TASK STATEMENT: Write out the material exactly. Do not include the pictures.

DATASET SECTION:
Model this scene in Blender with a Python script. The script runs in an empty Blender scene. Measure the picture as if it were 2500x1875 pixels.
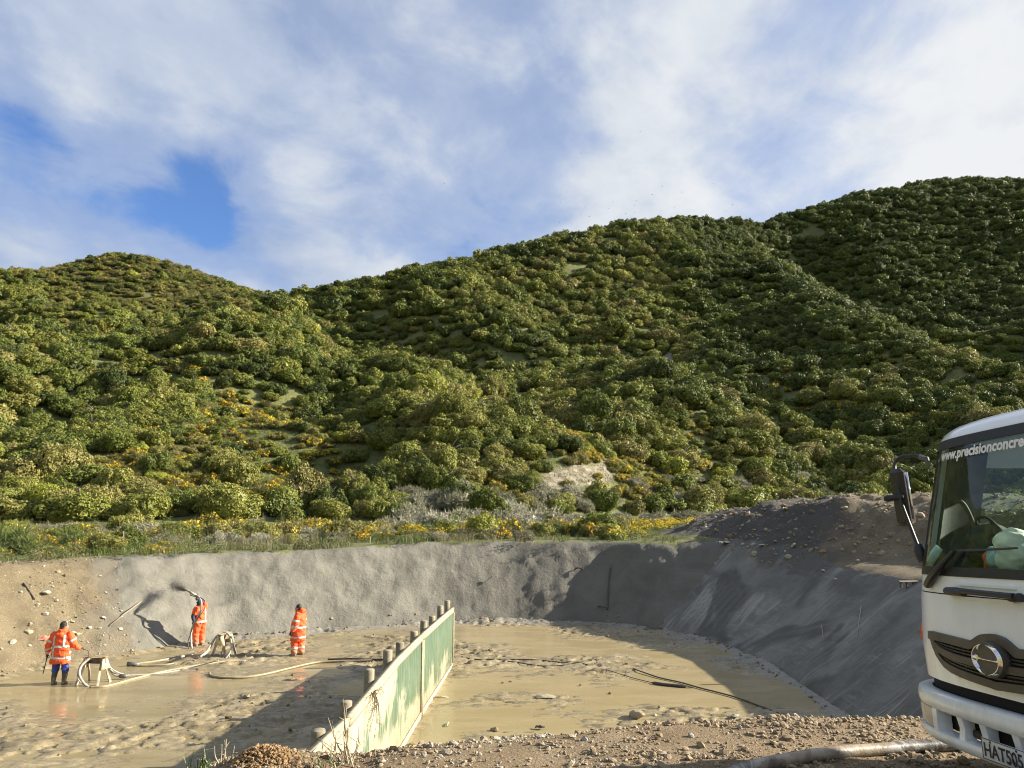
import bpy, bmesh, math, random
import numpy as np
from mathutils import Vector, Matrix, Euler

rnd = random.Random(7)
rng = np.random.default_rng(11)
scene = bpy.context.scene
COL = scene.collection
rad = math.radians

# ------------------------------------------------------------------ camera, sky, sun, exposure
FPX = 1878.0                                   # focal length for a picture 2500 px wide
PITCH = math.atan((1240 - 937.5) / FPX)
CAM = np.array([0.0, 0.0, 5.1])
cam_d = bpy.data.cameras.new('camera')
cam_d.sensor_width = 36.0
cam_d.lens = FPX / 2500 * 36.0
cam_d.clip_start = 0.1
cam_d.clip_end = 5000
cam = bpy.data.objects.new('camera', cam_d)
cam.location = CAM
cam.rotation_euler = (math.pi / 2 + PITCH, 0, 0)
COL.objects.link(cam)
scene.camera = cam

SUN_DIR = Vector((4.0, 0.34, 1.85)).normalized()      # towards the sun
SUN_EL = math.asin(SUN_DIR.z)
SUN_AZ = math.atan2(SUN_DIR.x, SUN_DIR.y)
sun_d = bpy.data.lights.new('sun', 'SUN')
sun_d.energy = 5.0
sun_d.angle = rad(0.55)
sun_d.color = (1.0, 0.90, 0.74)
sun = bpy.data.objects.new('sun', sun_d)
sun.rotation_euler = (-SUN_DIR).to_track_quat('-Z', 'Y').to_euler()
COL.objects.link(sun)

scene.view_settings.view_transform = 'Standard'
scene.view_settings.look = 'None'
scene.view_settings.exposure = 1.5
scene.view_settings.gamma = 1.0
scene.view_settings.use_curve_mapping = False
scene.render.engine = 'CYCLES'
scene.cycles.use_denoising = True
scene.cycles.max_bounces = 6
scene.cycles.diffuse_bounces = 3
scene.cycles.glossy_bounces = 4
scene.cycles.transmission_bounces = 6
scene.cycles.transparent_max_bounces = 8
scene.cycles.sample_clamp_indirect = 8
scene.cycles.pixel_filter_type = 'BLACKMAN_HARRIS'
scene.cycles.filter_width = 1.05

cP, sP = math.cos(PITCH), math.sin(PITCH)


def ray(u, v):
    a = (u - 1250) / FPX
    b = (937.5 - v) / FPX
    return np.array([a, cP - b * sP, sP + b * cP])


def at_y(u, v, y):
    d = ray(u, v)
    return CAM + d * (y / d[1])


def at_z(u, v, z=0.0):
    d = ray(u, v)
    return CAM + d * ((z - CAM[2]) / d[2])


def project(p):
    q = np.asarray(p, float) - CAM
    zc = q[..., 1] * cP + q[..., 2] * sP
    yc = -q[..., 1] * sP + q[..., 2] * cP
    return 1250 + FPX * q[..., 0] / zc, 937.5 - FPX * yc / zc, zc


# ------------------------------------------------------------------ node helpers
class NT:
    def __init__(self, tree):
        self.t = tree
        self.n = tree.nodes
        self.l = tree.links

    def new(self, typ, **kw):
        n = self.n.new(typ)
        for k, v in kw.items():
            setattr(n, k, v)
        return n

    def put(self, sock, v):
        if v is None:
            return
        if hasattr(v, 'is_output') or isinstance(v, bpy.types.NodeSocket):
            self.l.new(v, sock)
        else:
            if isinstance(v, (tuple, list)) and len(v) == 3 and sock.type == 'RGBA':
                v = (*v, 1.0)
            sock.default_value = v

    def pos(self):
        return self.new('ShaderNodeNewGeometry').outputs['Position']

    def obj(self):
        return self.new('ShaderNodeTexCoord').outputs['Object']

    def mapping(self, vec, scale=(1, 1, 1), rot=(0, 0, 0), loc=(0, 0, 0)):
        m = self.new('ShaderNodeMapping')
        self.put(m.inputs['Vector'], vec)
        m.inputs['Scale'].default_value = scale
        m.inputs['Rotation'].default_value = rot
        m.inputs['Location'].default_value = loc
        return m.outputs[0]

    def noise(self, vec, scale, detail=4, rough=0.55, dist=0.0):
        n = self.new('ShaderNodeTexNoise')
        self.put(n.inputs['Vector'], vec)
        n.inputs['Scale'].default_value = scale
        n.inputs['Detail'].default_value = detail
        n.inputs['Roughness'].default_value = rough
        n.inputs['Distortion'].default_value = dist
        return n.outputs['Fac']

    def voronoi(self, vec, scale, feature='F1', out='Distance'):
        n = self.new('ShaderNodeTexVoronoi', feature=feature)
        self.put(n.inputs['Vector'], vec)
        n.inputs['Scale'].default_value = scale
        return n.outputs[out]

    def ramp(self, fac, stops, interp='LINEAR'):
        n = self.new('ShaderNodeValToRGB')
        n.color_ramp.interpolation = interp
        e = n.color_ramp.elements
        while len(e) < len(stops):
            e.new(0.5)
        for i, (p, c) in enumerate(stops):
            e[i].position = p
            if not isinstance(c, (tuple, list)):
                c = (c, c, c)
            e[i].color = (*c, 1.0) if len(c) == 3 else c
        self.put(n.inputs['Fac'], fac)
        return n.outputs['Color']

    def mix(self, fac, a, b, mode='MIX'):
        n = self.new('ShaderNodeMix', data_type='RGBA', blend_type=mode)
        n.clamp_factor = True
        self.put(n.inputs[0], fac)
        self.put(n.inputs[6], a)
        self.put(n.inputs[7], b)
        return n.outputs[2]

    def math(self, op, a, b=None, c=None, clamp=False):
        n = self.new('ShaderNodeMath', operation=op, use_clamp=clamp)
        self.put(n.inputs[0], a)
        self.put(n.inputs[1], b)
        if c is not None:
            self.put(n.inputs[2], c)
        return n.outputs[0]

    def attr(self, name, typ='GEOMETRY', out='Fac'):
        n = self.new('ShaderNodeAttribute', attribute_name=name, attribute_type=typ)
        return n.outputs[out]

    def bump(self, h, strength=0.5, dist=0.02, normal=None):
        n = self.new('ShaderNodeBump')
        n.inputs['Strength'].default_value = strength
        n.inputs['Distance'].default_value = dist
        self.put(n.inputs['Height'], h)
        self.put(n.inputs['Normal'], normal)
        return n.outputs[0]

    def bsdf(self, color, rough=0.6, normal=None, **kw):
        b = self.new('ShaderNodeBsdfPrincipled')
        self.put(b.inputs['Base Color'], color)
        self.put(b.inputs['Roughness'], rough)
        self.put(b.inputs['Normal'], normal)
        for k, v in kw.items():
            self.put(b.inputs[k.replace('_', ' ')], v)
        o = self.new('ShaderNodeOutputMaterial')
        self.l.new(b.outputs[0], o.inputs[0])
        return b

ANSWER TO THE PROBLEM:
Model this scene in Blender with a Python script. The script runs in an empty Blender scene. Measure the picture as if it were 2500x1875 pixels.
import bpy, bmesh, math, random
import numpy as np
from mathutils import Vector, Matrix, Euler

rnd = random.Random(7)
rng = np.random.default_rng(11)
scene = bpy.context.scene
COL = scene.collection
rad = math.radians

# ------------------------------------------------------------------ camera, sky, sun, exposure
FPX = 1878.0                                   # focal length for a picture 2500 px wide
PITCH = math.atan((1240 - 937.5) / FPX)
CAM = np.array([0.0, 0.0, 5.1])
cam_d = bpy.data.cameras.new('camera')
cam_d.sensor_width = 36.0
cam_d.lens = FPX / 2500 * 36.0
cam_d.clip_start = 0.1
cam_d.clip_end = 5000
cam = bpy.data.objects.new('camera', cam_d)
cam.location = CAM
cam.rotation_euler = (math.pi / 2 + PITCH, 0, 0)
COL.objects.link(cam)
scene.camera = cam

SUN_DIR = Vector((4.0, 0.34, 1.85)).normalized()      # towards the sun
SUN_EL = math.asin(SUN_DIR.z)
SUN_AZ = math.atan2(SUN_DIR.x, SUN_DIR.y)
sun_d = bpy.data.lights.new('sun', 'SUN')
sun_d.energy = 5.0
sun_d.angle = rad(0.55)
sun_d.color = (1.0, 0.90, 0.74)
sun = bpy.data.objects.new('sun', sun_d)
sun.rotation_euler = (-SUN_DIR).to_track_quat('-Z', 'Y').to_euler()
COL.objects.link(sun)

scene.view_settings.view_transform = 'Standard'
scene.view_settings.look = 'None'
scene.view_settings.exposure = 1.5
scene.view_settings.gamma = 1.0
scene.view_settings.use_curve_mapping = False
scene.render.engine = 'CYCLES'
scene.cycles.use_denoising = True
scene.cycles.max_bounces = 6
scene.cycles.diffuse_bounces = 3
scene.cycles.glossy_bounces = 4
scene.cycles.transmission_bounces = 6
scene.cycles.transparent_max_bounces = 8
scene.cycles.sample_clamp_indirect = 8
scene.cycles.pixel_filter_type = 'BLACKMAN_HARRIS'
scene.cycles.filter_width = 1.05

cP, sP = math.cos(PITCH), math.sin(PITCH)


def ray(u, v):
    a = (u - 1250) / FPX
    b = (937.5 - v) / FPX
    return np.array([a, cP - b * sP, sP + b * cP])


def at_y(u, v, y):
    d = ray(u, v)
    return CAM + d * (y / d[1])


def at_z(u, v, z=0.0):
    d = ray(u, v)
    return CAM + d * ((z - CAM[2]) / d[2])


def project(p):
    q = np.asarray(p, float) - CAM
    zc = q[..., 1] * cP + q[..., 2] * sP
    yc = -q[..., 1] * sP + q[..., 2] * cP
    return 1250 + FPX * q[..., 0] / zc, 937.5 - FPX * yc / zc, zc


# ------------------------------------------------------------------ node helpers
class NT:
    def __init__(self, tree):
        self.t = tree
        self.n = tree.nodes
        self.l = tree.links

    def new(self, typ, **kw):
        n = self.n.new(typ)
        for k, v in kw.items():
            setattr(n, k, v)
        return n

    def put(self, sock, v):
        if v is None:
            return
        if hasattr(v, 'is_output') or isinstance(v, bpy.types.NodeSocket):
            self.l.new(v, sock)
        else:
            if isinstance(v, (tuple, list)) and len(v) == 3 and sock.type == 'RGBA':
                v = (*v, 1.0)
            sock.default_value = v

    def pos(self):
        return self.new('ShaderNodeNewGeometry').outputs['Position']

    def obj(self):
        return self.new('ShaderNodeTexCoord').outputs['Object']

    def mapping(self, vec, scale=(1, 1, 1), rot=(0, 0, 0), loc=(0, 0, 0)):
        m = self.new('ShaderNodeMapping')
        self.put(m.inputs['Vector'], vec)
        m.inputs['Scale'].default_value = scale
        m.inputs['Rotation'].default_value = rot
        m.inputs['Location'].default_value = loc
        return m.outputs[0]

    def noise(self, vec, scale, detail=4, rough=0.55, dist=0.0):
        n = self.new('ShaderNodeTexNoise')
        self.put(n.inputs['Vector'], vec)
        n.inputs['Scale'].default_value = scale
        n.inputs['Detail'].default_value = detail
        n.inputs['Roughness'].default_value = rough
        n.inputs['Distortion'].default_value = dist
        return n.outputs['Fac']

    def voronoi(self, vec, scale, feature='F1', out='Distance'):
        n = self.new('ShaderNodeTexVoronoi', feature=feature)
        self.put(n.inputs['Vector'], vec)
        n.inputs['Scale'].default_value = scale
        return n.outputs[out]

    def ramp(self, fac, stops, interp='LINEAR'):
        n = self.new('ShaderNodeValToRGB')
        n.color_ramp.interpolation = interp
        e = n.color_ramp.elements
        while len(e) < len(stops):
            e.new(0.5)
        for i, (p, c) in enumerate(stops):
            e[i].position = p
            if not isinstance(c, (tuple, list)):
                c = (c, c, c)
            e[i].color = (*c, 1.0) if len(c) == 3 else c
        self.put(n.inputs['Fac'], fac)
        return n.outputs['Color']

    def mix(self, fac, a, b, mode='MIX'):
        n = self.new('ShaderNodeMix', data_type='RGBA', blend_type=mode)
        n.clamp_factor = True
        self.put(n.inputs[0], fac)
        self.put(n.inputs[6], a)
        self.put(n.inputs[7], b)
        return n.outputs[2]

    def math(self, op, a, b=None, c=None, clamp=False):
        n = self.new('ShaderNodeMath', operation=op, use_clamp=clamp)
        self.put(n.inputs[0], a)
        self.put(n.inputs[1], b)
        if c is not None:
            self.put(n.inputs[2], c)
        return n.outputs[0]

    def attr(self, name, typ='GEOMETRY', out='Fac'):
        n = self.new('ShaderNodeAttribute', attribute_name=name, attribute_type=typ)
        return n.outputs[out]

    def bump(self, h, strength=0.5, dist=0.02, normal=None):
        n = self.new('ShaderNodeBump')
        n.inputs['Strength'].default_value = strength
        n.inputs['Distance'].default_value = dist
        self.put(n.inputs['Height'], h)
        self.put(n.inputs['Normal'], normal)
        return n.outputs[0]

    def bsdf(self, color, rough=0.6, normal=None, **kw):
        b = self.new('ShaderNodeBsdfPrincipled')
        self.put(b.inputs['Base Color'], color)
        self.put(b.inputs['Roughness'], rough)
        self.put(b.inputs['Normal'], normal)
        for k, v in kw.items():
            self.put(b.inputs[k.replace('_', ' ')], v)
        o = self.new('ShaderNodeOutputMaterial')
        self.l.new(b.outputs[0], o.inputs[0])
        return b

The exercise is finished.